Weekend of Burgs

Spent the weekend with some friends and opened a bunch of Burgs, plus a Foreau and a Vietti, over a couple of nights. The weekend and the company were great; the wines were merely good overall, with a few standouts and a few disappointments. Most of these were not my bottles.

  • 2007 Domaine Robert Chevillon Nuits St. Georges 1er Cru Les Saint Georges - France, Burgundy, Côte de Nuits, Nuits St. Georges 1er Cru (8/21/2011)
    Really quite nice with a spicy red fruited nose and a hint of licorice or anise. The palate was nicely structured, with nothing protruding, just a neatly wrapped package. There is some real tension here, which is a good thing. I doubt I will ever find a 2007 Burg that I would call profound, but the best ones are drinking very well even at this young age and this not only qualifies as one of the best but also is one of the few that I think will improve. (93 pts.)
  • 1997 Foreau Vouvray Demi-Sec Domaine du Clos Naudin - France, Loire Valley, Touraine, Vouvray (8/21/2011)
    Deep amber color. Interesting nose of botrytis, nuts and some sort of orchard fruit (pears?). Nicely mature Chenin flavors on the palate. Not sweet in the least anymore - perhaps just the faintest suggestions of its former sweetness keeping it nice and round. Good acid balance as well. The finish stays with you for a little while, but doesn’t deliver any unique flavors. (90 pts.)
  • 2006 François Raveneau Chablis 1er Cru Montée de Tonnerre - France, Burgundy, Chablis, Chablis 1er Cru (8/21/2011)
    Clear, deep straw color. Edgy nose of lemon, white orchard fruits and cream. Medium-bodied palate with good balance, a nice, saline, mineral quality. Much more restrained on the palate than the nose, which is a good thing because the nose is a bit wild for the context. Gorgeous wine that can continue to improve for some time. (92 pts.)
  • 2010 Vietti Roero Arneis - Italy, Piedmont, Alba, Roero (8/21/2011)
    Intriguing floral nose, with a palate built on bright, crisp acidity balanced by mostly ripe orchard and citrus fruit. A bargain. (90 pts.)
  • 2006 Vincent Girardin Vosne-Romanée Vieilles Vignes - France, Burgundy, Côte de Nuits, Vosne-Romanée (8/20/2011)
    I thought this was mildly corked, but others did not seem to notice it.

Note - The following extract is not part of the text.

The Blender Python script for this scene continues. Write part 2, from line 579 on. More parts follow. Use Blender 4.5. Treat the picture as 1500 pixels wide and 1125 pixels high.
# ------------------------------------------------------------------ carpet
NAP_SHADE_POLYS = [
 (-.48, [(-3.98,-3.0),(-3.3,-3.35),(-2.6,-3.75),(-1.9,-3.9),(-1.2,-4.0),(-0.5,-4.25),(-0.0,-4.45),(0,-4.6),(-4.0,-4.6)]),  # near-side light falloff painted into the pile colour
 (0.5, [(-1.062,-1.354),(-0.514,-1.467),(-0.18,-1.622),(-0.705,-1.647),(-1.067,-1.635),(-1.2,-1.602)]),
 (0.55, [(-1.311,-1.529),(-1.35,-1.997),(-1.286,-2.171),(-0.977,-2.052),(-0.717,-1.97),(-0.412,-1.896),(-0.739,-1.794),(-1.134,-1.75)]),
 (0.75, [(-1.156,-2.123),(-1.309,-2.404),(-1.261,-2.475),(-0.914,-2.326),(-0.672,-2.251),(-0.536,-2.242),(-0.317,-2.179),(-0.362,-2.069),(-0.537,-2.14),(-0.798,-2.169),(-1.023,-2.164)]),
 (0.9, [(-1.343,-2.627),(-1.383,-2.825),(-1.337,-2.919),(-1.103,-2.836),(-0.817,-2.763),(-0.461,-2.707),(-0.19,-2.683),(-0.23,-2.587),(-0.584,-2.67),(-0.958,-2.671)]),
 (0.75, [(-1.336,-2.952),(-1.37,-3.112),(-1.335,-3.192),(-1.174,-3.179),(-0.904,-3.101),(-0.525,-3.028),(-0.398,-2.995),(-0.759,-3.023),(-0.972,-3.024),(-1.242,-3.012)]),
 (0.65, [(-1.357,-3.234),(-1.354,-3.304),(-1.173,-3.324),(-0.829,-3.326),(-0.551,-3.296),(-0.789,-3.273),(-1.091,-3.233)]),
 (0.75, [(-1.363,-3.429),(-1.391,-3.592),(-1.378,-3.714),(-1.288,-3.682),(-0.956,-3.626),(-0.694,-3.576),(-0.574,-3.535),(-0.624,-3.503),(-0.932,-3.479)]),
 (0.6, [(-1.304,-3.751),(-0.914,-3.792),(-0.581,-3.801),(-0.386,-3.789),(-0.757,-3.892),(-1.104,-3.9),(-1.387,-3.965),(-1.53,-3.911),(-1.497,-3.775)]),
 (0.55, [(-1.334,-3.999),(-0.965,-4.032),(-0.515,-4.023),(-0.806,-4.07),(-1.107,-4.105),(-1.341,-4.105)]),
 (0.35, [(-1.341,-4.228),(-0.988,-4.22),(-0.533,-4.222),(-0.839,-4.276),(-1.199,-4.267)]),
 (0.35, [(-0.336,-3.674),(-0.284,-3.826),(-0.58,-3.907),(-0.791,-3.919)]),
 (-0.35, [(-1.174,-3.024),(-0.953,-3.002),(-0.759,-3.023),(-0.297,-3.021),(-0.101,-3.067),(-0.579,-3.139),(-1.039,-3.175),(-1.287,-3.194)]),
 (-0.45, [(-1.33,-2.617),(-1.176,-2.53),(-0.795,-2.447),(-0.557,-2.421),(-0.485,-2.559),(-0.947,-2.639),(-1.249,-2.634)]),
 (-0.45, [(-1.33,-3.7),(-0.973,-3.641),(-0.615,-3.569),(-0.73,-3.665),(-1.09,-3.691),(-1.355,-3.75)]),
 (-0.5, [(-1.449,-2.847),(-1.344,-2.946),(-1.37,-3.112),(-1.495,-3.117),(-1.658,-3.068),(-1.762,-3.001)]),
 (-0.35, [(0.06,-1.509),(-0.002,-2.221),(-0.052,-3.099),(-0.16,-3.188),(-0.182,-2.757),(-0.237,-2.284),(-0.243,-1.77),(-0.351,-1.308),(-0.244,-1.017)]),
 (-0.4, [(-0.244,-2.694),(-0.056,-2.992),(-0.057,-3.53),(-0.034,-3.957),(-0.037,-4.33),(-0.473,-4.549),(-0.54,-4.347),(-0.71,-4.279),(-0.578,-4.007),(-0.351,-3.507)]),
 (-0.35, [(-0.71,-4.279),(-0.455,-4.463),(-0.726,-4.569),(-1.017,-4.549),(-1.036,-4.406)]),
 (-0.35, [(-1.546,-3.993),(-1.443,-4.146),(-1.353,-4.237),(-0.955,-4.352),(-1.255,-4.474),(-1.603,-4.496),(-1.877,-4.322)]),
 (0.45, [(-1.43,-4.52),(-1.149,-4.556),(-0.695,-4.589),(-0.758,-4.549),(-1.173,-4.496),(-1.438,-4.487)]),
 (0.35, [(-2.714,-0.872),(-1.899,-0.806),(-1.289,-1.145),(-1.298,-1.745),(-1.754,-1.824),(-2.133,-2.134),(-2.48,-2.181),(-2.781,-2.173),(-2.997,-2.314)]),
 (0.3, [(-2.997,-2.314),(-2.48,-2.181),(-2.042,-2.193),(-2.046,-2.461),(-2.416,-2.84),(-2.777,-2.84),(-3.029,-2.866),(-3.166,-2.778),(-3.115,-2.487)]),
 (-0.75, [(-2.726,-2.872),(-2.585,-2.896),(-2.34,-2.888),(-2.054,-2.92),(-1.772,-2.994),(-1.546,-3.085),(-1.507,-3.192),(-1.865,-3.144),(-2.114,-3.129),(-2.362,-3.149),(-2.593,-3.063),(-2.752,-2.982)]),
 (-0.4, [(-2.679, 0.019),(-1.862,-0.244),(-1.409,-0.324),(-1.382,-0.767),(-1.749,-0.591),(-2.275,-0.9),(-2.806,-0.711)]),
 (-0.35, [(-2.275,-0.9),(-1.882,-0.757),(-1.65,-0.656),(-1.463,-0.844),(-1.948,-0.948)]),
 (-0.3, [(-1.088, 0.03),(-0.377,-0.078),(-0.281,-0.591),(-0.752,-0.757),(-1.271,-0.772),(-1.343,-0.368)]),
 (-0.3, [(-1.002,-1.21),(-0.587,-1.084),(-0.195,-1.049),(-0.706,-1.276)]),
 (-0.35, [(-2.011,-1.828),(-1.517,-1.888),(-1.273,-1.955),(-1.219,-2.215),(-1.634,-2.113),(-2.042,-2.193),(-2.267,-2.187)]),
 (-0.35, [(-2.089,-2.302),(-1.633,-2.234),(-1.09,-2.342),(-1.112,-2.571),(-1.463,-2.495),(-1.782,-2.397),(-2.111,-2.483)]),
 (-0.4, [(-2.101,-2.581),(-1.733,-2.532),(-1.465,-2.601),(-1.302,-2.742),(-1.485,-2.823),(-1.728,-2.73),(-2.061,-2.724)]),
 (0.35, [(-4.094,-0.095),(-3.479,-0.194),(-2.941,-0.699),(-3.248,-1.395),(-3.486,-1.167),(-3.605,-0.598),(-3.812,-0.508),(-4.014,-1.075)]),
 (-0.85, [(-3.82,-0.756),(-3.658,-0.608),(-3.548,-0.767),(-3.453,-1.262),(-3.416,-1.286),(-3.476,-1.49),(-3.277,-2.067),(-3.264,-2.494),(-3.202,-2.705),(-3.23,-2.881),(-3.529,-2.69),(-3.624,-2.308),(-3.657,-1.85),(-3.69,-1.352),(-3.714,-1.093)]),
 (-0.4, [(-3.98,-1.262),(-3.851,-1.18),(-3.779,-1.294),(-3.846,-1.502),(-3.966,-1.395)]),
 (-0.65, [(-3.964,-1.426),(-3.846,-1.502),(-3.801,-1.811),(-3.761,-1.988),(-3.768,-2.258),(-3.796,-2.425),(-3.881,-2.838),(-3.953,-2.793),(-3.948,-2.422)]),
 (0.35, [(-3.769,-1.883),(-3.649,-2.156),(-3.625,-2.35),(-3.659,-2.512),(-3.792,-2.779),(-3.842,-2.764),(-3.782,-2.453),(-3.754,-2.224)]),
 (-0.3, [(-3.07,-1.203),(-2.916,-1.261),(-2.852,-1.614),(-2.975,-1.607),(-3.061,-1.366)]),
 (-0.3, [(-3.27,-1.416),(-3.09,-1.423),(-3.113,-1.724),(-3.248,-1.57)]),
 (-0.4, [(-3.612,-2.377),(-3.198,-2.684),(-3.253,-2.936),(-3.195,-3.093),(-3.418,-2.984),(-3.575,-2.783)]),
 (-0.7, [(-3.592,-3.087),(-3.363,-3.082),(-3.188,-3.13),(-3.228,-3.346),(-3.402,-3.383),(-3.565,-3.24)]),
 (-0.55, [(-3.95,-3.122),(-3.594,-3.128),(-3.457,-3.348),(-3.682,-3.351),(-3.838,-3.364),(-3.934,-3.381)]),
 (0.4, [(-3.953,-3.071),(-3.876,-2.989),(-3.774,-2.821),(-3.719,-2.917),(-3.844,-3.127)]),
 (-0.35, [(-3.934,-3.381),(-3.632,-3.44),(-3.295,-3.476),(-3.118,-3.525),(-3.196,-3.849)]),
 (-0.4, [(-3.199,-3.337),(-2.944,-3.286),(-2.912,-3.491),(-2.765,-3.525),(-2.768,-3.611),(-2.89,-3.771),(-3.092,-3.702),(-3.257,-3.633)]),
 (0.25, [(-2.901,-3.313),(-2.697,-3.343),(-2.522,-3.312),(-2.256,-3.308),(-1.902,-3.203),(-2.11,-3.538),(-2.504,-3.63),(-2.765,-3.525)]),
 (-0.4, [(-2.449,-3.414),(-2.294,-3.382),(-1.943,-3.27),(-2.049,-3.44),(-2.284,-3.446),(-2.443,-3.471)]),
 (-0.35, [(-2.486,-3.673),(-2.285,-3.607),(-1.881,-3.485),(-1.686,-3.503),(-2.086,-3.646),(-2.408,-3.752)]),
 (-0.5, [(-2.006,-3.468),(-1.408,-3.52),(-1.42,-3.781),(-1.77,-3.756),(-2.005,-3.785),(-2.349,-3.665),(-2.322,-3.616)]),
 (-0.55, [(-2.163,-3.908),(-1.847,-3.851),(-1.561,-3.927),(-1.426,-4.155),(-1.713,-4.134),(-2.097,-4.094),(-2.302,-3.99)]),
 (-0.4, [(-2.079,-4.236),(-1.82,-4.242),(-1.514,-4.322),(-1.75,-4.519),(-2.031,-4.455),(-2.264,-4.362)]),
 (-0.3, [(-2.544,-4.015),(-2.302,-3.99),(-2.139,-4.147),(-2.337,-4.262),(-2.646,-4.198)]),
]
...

Beneath that there was a fullish pinot with ripe fruit that had been given a bigger dose of wood than was appropriate. NR (flawed)
  • 2000 Domaine Chandon de Briailles Corton-Maréchaudes - France, Burgundy, Côte de Beaune, Corton Grand Cru (8/20/2011)
    This had a good deal more weight than either of the two prior wines, which would have been no problem if it was accompanied by precise flavors with good definition, but this seemed a bit muddy to me. Earthy, for certain, with a darker fruit profile, perhaps a touch roasted. Certainly drinkable but not particularly interesting or uplifting. (86 pts.)
  • 2007 Hubert Lignier Morey St. Denis - France, Burgundy, Côte de Nuits, Morey St. Denis (8/20/2011)
    Very different from the Barthod, this was much more earthy and masculine and very Morey. It had more tannic structure and a high, almost shrill, acidity for a 2007. This was less pleasurable than the Barthod for drinking now, but it will wind up lasting a lot longer and has more depth. After some time in the glass the finish lengthens and develops a nice, dusty grip. (88 pts.)
  • 2007 Domaine Ghislaine Barthod / Barthod-Noëllat Chambolle-Musigny 1er Cru Aux Beaux Bruns - France, Burgundy, Côte de Nuits, Chambolle-Musigny 1er Cru (8/20/2011)
    Not really a wine for the long haul, but very drinkable right now. Open red berry and dark plum nose, some spices. Soft, round palate, quite elegant, correct flavors but a bit simple. Everything seems to work together with this as I had difficulty singling out any particular component. Not a great deal of structure or depth though, so I am not sure what the point of cellaring these is supposed to be. (90 pts.)
  • 2009 Henri Boillot Puligny-Montrachet - France, Burgundy, Côte de Beaune, Puligny-Montrachet (8/20/2011)
    Young, fresh, steely but also a touch buttery. The fact that Boillot picked early in 2009 (as he often does) kept this from being too heavy. The finish was not resounding, but adequate. Some wood is apparent, but not out of place. (89 pts.)